So the Manley Report came out this past week. Or as it's formally known, "The Independent Panel on Canada's Future Role in Afghanistan."

It's a scintillating read. Now I don't want to give away the ending but basically it says that Canada should stay the course. It also says that Canadians have no idea what that course actually means.

Which is why - for Stephen Harper - this is the feel good read of the year. Because believe me, even though it's his government's job to tell us why we're in Afghanistan and they haven't bothered to do that, he does not view this as a failure to communicate. He views this as a triumph of modern leadership.

In fact in the two years since they've formed the government, the words "Harper government" and "communicate" have never appeared in the same sentence without the word "won't" in the middle. Now granted, first goin' off, this was a bit of breath of fresh air coming off the Liberals where you couldn't turn on the TV without seeing some cabinet minister on there blathering on about whatever their department was up to.

But with Harper, the pendulum has swung the other way.
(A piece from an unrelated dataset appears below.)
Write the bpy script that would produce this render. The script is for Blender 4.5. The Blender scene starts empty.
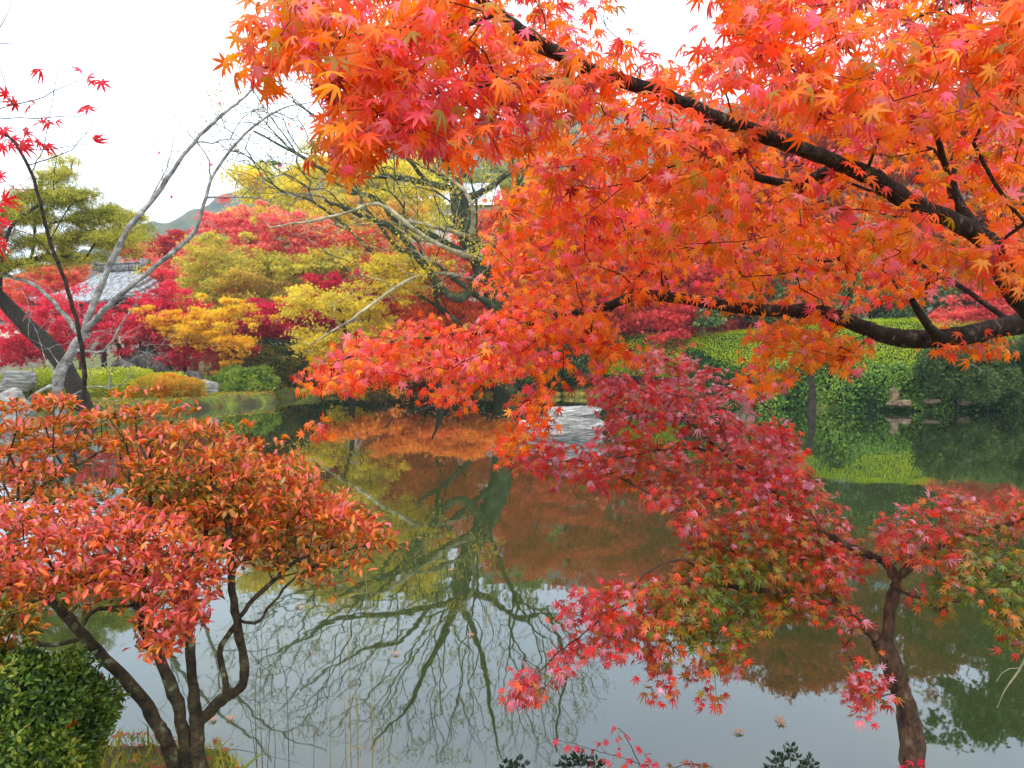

He doesn't have cabinet ministers so much as he has chalk outlines on the sidewalk. And to be successful in Harper's Cabinet you have to abide by the three D's: don't see, don't hear, don't say. If Helen Keller were alive today, she could have any job she wanted. They promised accountability, they've delivered invisibility.

You could take a hundred bucks, you could stand on a any street corner in Canada, offer people five bucks if they can name three cabinet ministers off the top of their head - double their money if they can name the minister of health. At the end of the day you'd still have enough money for dinner and a movie. Which is exactly the way Stephen Harper likes it. As far as he's concerned, good government is out of sight and out of mind. And fine, that might make his life easier, but he's gotta remember, the conservatives were hired to run this country, not to hide from it. And these things, they come in threes: out of sight, out of mind, could mean out of office.